Conference looks at trend toward precarious employment of immigrants

How are recent immigrants affected by the wider trend towards precarious employment? That was one of the questions York sociology Professor Luin Goldring, co-lead investigator of the research project "Immigrants and Precarious Employment: Latin American and Caribbean Workers in the Greater Toronto Area (GTA)," asked 300 workers.

Findings of the research project, along with public outreach materials, will be presented at the Precarious Work/Decent Work: Research Findings & Tools for Action conference Thursday, June 18, from 9:30am to noon, at York’s Schulich School of Business, W132 Seymour Schulich Building, 56 Fine Arts Rd., Keele campus.

Right: Luin Goldring

The 300 Latin American and Caribbean workers interviewed for the Social Sciences & Humanities Research Council of Canada funded research project in 2005 had arrived in Canada between 1990 and 2004 and lived in the GTA. The findings presented at the conference will focus on three themes, the index of precarious work, predictors of precarious work for immigrants and strategies to improve work and secure livelihoods.

What Goldring, a fellow at York’s Centre for Research on Latin America & the Caribbean, and her co-researcher Professor Patricia Landolt of the University of Toronto found is that precarious employment − marked by unstable and insecure work, which offers limited rights, protections and benefits − has a significant negative effect on the well-being of immigrants. Using an index of precarious work, the pair assessed the precariousness of particular jobs, the likelihood of a newcomer obtaining a precarious job and how precarious work affects a person’s well-being.

As of 2006, more than 40 per cent of workers in Ontario worked in low-wage service jobs and in 2007 some 28 per cent were members of a union.

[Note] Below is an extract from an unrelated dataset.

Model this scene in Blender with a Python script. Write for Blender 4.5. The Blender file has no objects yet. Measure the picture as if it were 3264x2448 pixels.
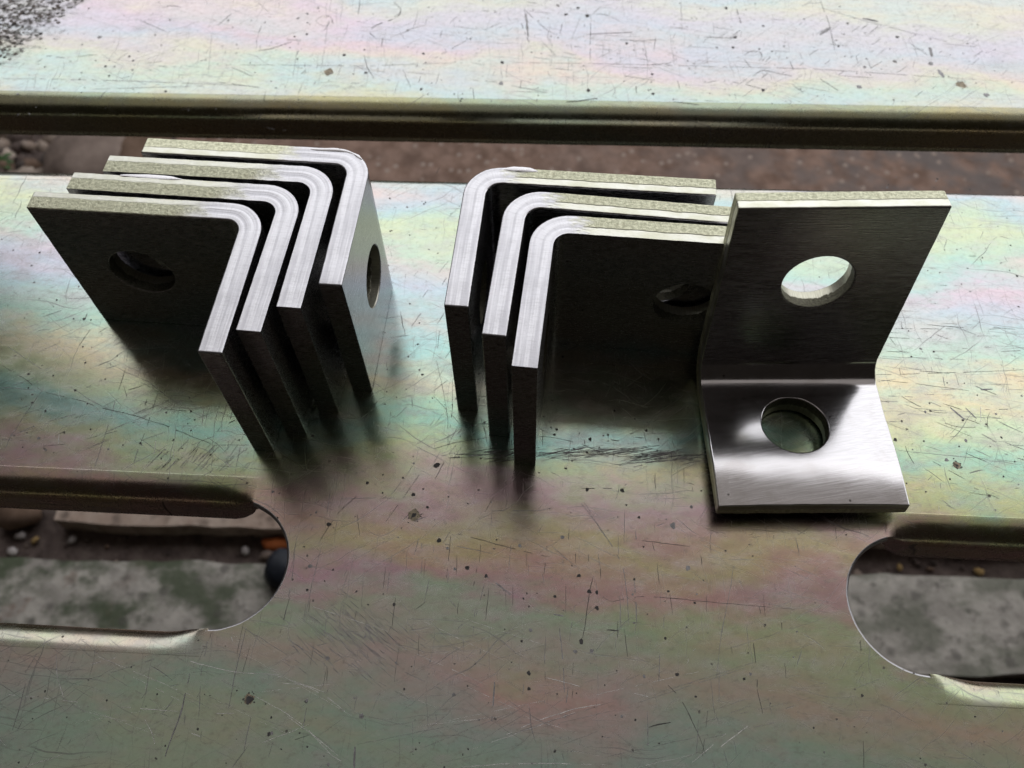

In the 1990s and early 2000s, newcomers had more schooling and skills than previously, but they did not fare as well in terms of employment and earnings.

“In short, there is a growing sense that newcomers to Canada are not doing well in the job market,” says Goldring.

The research found that education is not a reliable predictor of the kind of job an immigrant will get and does not protect immigrants from precarious work either early on or after they’ve been in the country for awhile. On-the-job training, however, is associated with less employment precarity, but signing on to government education and training strategies does not guarantee good jobs or income security.

Survey respondents who had precarious jobs during their first year in Canada were more likely to work with chronic pain, experience harassment on the job and be asked to perform dangerous tasks, says Landolt.

A person’s first job in Canada lays the foundation for subsequent employment opportunities, she says. So when immigrants find precarious employment, they are most likely to continue to be precariously employed regardless of their length of time in Canada. The prevailing thought has always been that with time immigrants would find stable work that matches their skills and education, but the research has found that doesn’t hold true. “We found that the amount of time that immigrants spent in Canada did not guarantee them a pathway to decent work,” says Goldring.

Precarious immigrant workers often live in poverty. Fifty per cent of workers with medium or high rates of job precarity paid more than 30 per cent of their income in rent. Half of them said they were unable to put aside savings. Often respondents worked multiple jobs and many hours a week to make ends meet.

The Immigrants and Precarious Employment project in conjunction with the Catalyst Centre Popular Education Foundation have developed an education manual for use by front-line workers in immigrant settlement agencies, workers rights organizations and other interested groups. It is designed to increase awareness about precarious work, identify indicators of precarious work and exchange information on relevant activities taking place in workers’ communities.

York’s Knowledge Mobilization Unit supported the project with plain language editorial support and layout design for the research briefs being presented at the conference.